Work instructions: Verbatim output of all the material below is required.

Source data:

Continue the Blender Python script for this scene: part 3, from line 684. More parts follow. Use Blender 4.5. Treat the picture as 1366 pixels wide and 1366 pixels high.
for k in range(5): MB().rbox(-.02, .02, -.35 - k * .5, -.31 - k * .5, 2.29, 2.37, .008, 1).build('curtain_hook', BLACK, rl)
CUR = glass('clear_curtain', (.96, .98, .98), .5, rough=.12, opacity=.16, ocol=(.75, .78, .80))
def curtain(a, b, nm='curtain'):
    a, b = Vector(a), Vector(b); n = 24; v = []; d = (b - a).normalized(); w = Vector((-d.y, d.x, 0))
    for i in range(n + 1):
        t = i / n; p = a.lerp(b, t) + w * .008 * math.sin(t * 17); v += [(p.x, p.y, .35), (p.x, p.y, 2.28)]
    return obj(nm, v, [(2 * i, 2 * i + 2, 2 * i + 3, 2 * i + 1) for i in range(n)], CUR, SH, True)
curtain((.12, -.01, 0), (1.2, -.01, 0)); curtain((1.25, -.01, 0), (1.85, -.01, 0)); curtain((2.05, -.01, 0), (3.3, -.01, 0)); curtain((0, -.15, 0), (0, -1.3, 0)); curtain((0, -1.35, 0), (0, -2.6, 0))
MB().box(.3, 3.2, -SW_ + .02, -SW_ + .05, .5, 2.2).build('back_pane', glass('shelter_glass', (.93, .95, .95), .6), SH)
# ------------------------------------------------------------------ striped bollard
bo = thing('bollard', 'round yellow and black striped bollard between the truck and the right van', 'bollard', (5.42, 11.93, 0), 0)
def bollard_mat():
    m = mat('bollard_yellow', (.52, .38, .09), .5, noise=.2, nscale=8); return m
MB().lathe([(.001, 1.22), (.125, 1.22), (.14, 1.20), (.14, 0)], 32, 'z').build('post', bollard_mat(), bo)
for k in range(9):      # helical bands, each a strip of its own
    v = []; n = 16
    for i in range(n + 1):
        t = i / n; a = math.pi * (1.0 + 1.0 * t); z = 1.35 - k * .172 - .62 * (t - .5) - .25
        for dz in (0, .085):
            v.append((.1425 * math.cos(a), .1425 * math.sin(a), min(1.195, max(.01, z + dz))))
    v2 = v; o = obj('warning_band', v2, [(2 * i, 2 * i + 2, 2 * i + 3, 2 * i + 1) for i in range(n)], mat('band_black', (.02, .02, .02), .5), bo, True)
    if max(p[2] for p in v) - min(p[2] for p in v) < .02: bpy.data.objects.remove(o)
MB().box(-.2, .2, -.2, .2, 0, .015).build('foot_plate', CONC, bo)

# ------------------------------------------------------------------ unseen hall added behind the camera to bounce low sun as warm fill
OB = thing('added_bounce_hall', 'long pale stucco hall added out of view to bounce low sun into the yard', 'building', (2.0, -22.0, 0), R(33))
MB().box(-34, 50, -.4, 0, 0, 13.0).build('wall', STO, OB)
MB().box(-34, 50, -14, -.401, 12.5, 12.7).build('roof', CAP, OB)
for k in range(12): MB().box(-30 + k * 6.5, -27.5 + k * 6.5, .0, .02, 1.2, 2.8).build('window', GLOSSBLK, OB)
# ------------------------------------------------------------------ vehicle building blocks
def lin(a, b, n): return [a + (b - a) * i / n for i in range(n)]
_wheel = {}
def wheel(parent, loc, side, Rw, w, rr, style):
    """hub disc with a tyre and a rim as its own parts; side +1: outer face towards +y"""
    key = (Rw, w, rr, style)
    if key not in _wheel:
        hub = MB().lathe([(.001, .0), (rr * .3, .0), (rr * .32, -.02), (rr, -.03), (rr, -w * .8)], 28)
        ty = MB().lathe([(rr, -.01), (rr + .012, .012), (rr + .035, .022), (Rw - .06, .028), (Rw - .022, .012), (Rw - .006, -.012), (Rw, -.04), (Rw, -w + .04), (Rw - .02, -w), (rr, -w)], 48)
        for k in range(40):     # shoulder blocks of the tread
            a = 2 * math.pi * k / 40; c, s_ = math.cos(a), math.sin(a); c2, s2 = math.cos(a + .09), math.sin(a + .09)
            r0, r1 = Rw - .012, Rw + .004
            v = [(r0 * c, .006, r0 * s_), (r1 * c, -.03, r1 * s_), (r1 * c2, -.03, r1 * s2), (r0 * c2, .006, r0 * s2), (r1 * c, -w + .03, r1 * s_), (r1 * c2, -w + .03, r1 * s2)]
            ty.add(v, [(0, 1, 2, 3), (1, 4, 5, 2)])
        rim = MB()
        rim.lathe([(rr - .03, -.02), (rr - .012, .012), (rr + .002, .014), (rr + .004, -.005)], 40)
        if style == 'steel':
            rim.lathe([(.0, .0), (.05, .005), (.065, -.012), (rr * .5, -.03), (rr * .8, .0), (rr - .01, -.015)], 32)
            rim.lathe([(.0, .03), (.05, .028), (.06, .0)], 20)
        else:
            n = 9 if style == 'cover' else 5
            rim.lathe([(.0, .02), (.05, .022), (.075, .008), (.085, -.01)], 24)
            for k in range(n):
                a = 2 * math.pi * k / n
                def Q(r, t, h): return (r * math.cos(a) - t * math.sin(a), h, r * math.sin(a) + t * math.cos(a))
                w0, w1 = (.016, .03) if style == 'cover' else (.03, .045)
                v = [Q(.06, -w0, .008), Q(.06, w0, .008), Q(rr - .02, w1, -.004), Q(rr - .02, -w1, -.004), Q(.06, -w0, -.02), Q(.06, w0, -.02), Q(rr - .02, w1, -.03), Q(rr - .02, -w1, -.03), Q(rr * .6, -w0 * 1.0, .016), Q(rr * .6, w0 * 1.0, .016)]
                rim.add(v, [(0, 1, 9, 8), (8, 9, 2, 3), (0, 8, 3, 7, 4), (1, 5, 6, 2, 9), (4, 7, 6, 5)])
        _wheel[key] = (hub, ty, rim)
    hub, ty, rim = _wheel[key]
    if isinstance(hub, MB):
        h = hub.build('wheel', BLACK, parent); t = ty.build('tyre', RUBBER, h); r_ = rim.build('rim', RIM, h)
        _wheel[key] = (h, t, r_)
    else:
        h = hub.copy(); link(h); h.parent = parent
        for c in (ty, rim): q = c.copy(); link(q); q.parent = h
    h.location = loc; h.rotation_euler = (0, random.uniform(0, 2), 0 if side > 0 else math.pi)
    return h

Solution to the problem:
Continue the Blender Python script for this scene: part 3, from line 684. More parts follow. Use Blender 4.5. Treat the picture as 1366 pixels wide and 1366 pixels high.
for k in range(5): MB().rbox(-.02, .02, -.35 - k * .5, -.31 - k * .5, 2.29, 2.37, .008, 1).build('curtain_hook', BLACK, rl)
CUR = glass('clear_curtain', (.96, .98, .98), .5, rough=.12, opacity=.16, ocol=(.75, .78, .80))
def curtain(a, b, nm='curtain'):
    a, b = Vector(a), Vector(b); n = 24; v = []; d = (b - a).normalized(); w = Vector((-d.y, d.x, 0))
    for i in range(n + 1):
        t = i / n; p = a.lerp(b, t) + w * .008 * math.sin(t * 17); v += [(p.x, p.y, .35), (p.x, p.y, 2.28)]
    return obj(nm, v, [(2 * i, 2 * i + 2, 2 * i + 3, 2 * i + 1) for i in range(n)], CUR, SH, True)
curtain((.12, -.01, 0), (1.2, -.01, 0)); curtain((1.25, -.01, 0), (1.85, -.01, 0)); curtain((2.05, -.01, 0), (3.3, -.01, 0)); curtain((0, -.15, 0), (0, -1.3, 0)); curtain((0, -1.35, 0), (0, -2.6, 0))
MB().box(.3, 3.2, -SW_ + .02, -SW_ + .05, .5, 2.2).build('back_pane', glass('shelter_glass', (.93, .95, .95), .6), SH)
# ------------------------------------------------------------------ striped bollard
bo = thing('bollard', 'round yellow and black striped bollard between the truck and the right van', 'bollard', (5.42, 11.93, 0), 0)
def bollard_mat():
    m = mat('bollard_yellow', (.52, .38, .09), .5, noise=.2, nscale=8); return m
MB().lathe([(.001, 1.22), (.125, 1.22), (.14, 1.20), (.14, 0)], 32, 'z').build('post', bollard_mat(), bo)
for k in range(9):      # helical bands, each a strip of its own
    v = []; n = 16
    for i in range(n + 1):
        t = i / n; a = math.pi * (1.0 + 1.0 * t); z = 1.35 - k * .172 - .62 * (t - .5) - .25
        for dz in (0, .085):
            v.append((.1425 * math.cos(a), .1425 * math.sin(a), min(1.195, max(.01, z + dz))))
    v2 = v; o = obj('warning_band', v2, [(2 * i, 2 * i + 2, 2 * i + 3, 2 * i + 1) for i in range(n)], mat('band_black', (.02, .02, .02), .5), bo, True)
    if max(p[2] for p in v) - min(p[2] for p in v) < .02: bpy.data.objects.remove(o)
MB().box(-.2, .2, -.2, .2, 0, .015).build('foot_plate', CONC, bo)

# ------------------------------------------------------------------ unseen hall added behind the camera to bounce low sun as warm fill
OB = thing('added_bounce_hall', 'long pale stucco hall added out of view to bounce low sun into the yard', 'building', (2.0, -22.0, 0), R(33))
MB().box(-34, 50, -.4, 0, 0, 13.0).build('wall', STO, OB)
MB().box(-34, 50, -14, -.401, 12.5, 12.7).build('roof', CAP, OB)
for k in range(12): MB().box(-30 + k * 6.5, -27.5 + k * 6.5, .0, .02, 1.2, 2.8).build('window', GLOSSBLK, OB)
# ------------------------------------------------------------------ vehicle building blocks
def lin(a, b, n): return [a + (b - a) * i / n for i in range(n)]
_wheel = {}
def wheel(parent, loc, side, Rw, w, rr, style):
    """hub disc with a tyre and a rim as its own parts; side +1: outer face towards +y"""
    key = (Rw, w, rr, style)
    if key not in _wheel:
        hub = MB().lathe([(.001, .0), (rr * .3, .0), (rr * .32, -.02), (rr, -.03), (rr, -w * .8)], 28)
        ty = MB().lathe([(rr, -.01), (rr + .012, .012), (rr + .035, .022), (Rw - .06, .028), (Rw - .022, .012), (Rw - .006, -.012), (Rw, -.04), (Rw, -w + .04), (Rw - .02, -w), (rr, -w)], 48)
        for k in range(40):     # shoulder blocks of the tread
            a = 2 * math.pi * k / 40; c, s_ = math.cos(a), math.sin(a); c2, s2 = math.cos(a + .09), math.sin(a + .09)
            r0, r1 = Rw - .012, Rw + .004
            v = [(r0 * c, .006, r0 * s_), (r1 * c, -.03, r1 * s_), (r1 * c2, -.03, r1 * s2), (r0 * c2, .006, r0 * s2), (r1 * c, -w + .03, r1 * s_), (r1 * c2, -w + .03, r1 * s2)]
            ty.add(v, [(0, 1, 2, 3), (1, 4, 5, 2)])
        rim = MB()
        rim.lathe([(rr - .03, -.02), (rr - .012, .012), (rr + .002, .014), (rr + .004, -.005)], 40)
        if style == 'steel':
            rim.lathe([(.0, .0), (.05, .005), (.065, -.012), (rr * .5, -.03), (rr * .8, .0), (rr - .01, -.015)], 32)
            rim.lathe([(.0, .03), (.05, .028), (.06, .0)], 20)
        else:
            n = 9 if style == 'cover' else 5
            rim.lathe([(.0, .02), (.05, .022), (.075, .008), (.085, -.01)], 24)
            for k in range(n):
                a = 2 * math.pi * k / n
                def Q(r, t, h): return (r * math.cos(a) - t * math.sin(a), h, r * math.sin(a) + t * math.cos(a))
                w0, w1 = (.016, .03) if style == 'cover' else (.03, .045)
                v = [Q(.06, -w0, .008), Q(.06, w0, .008), Q(rr - .02, w1, -.004), Q(rr - .02, -w1, -.004), Q(.06, -w0, -.02), Q(.06, w0, -.02), Q(rr - .02, w1, -.03), Q(rr - .02, -w1, -.03), Q(rr * .6, -w0 * 1.0, .016), Q(rr * .6, w0 * 1.0, .016)]
                rim.add(v, [(0, 1, 9, 8), (8, 9, 2, 3), (0, 8, 3, 7, 4), (1, 5, 6, 2, 9), (4, 7, 6, 5)])
        _wheel[key] = (hub, ty, rim)
    hub, ty, rim = _wheel[key]
    if isinstance(hub, MB):
        h = hub.build('wheel', BLACK, parent); t = ty.build('tyre', RUBBER, h); r_ = rim.build('rim', RIM, h)
        _wheel[key] = (h, t, r_)
    else:
        h = hub.copy(); link(h); h.parent = parent
        for c in (ty, rim): q = c.copy(); link(q); q.parent = h
    h.location = loc; h.rotation_euler = (0, random.uniform(0, 2), 0 if side > 0 else math.pi)
    return h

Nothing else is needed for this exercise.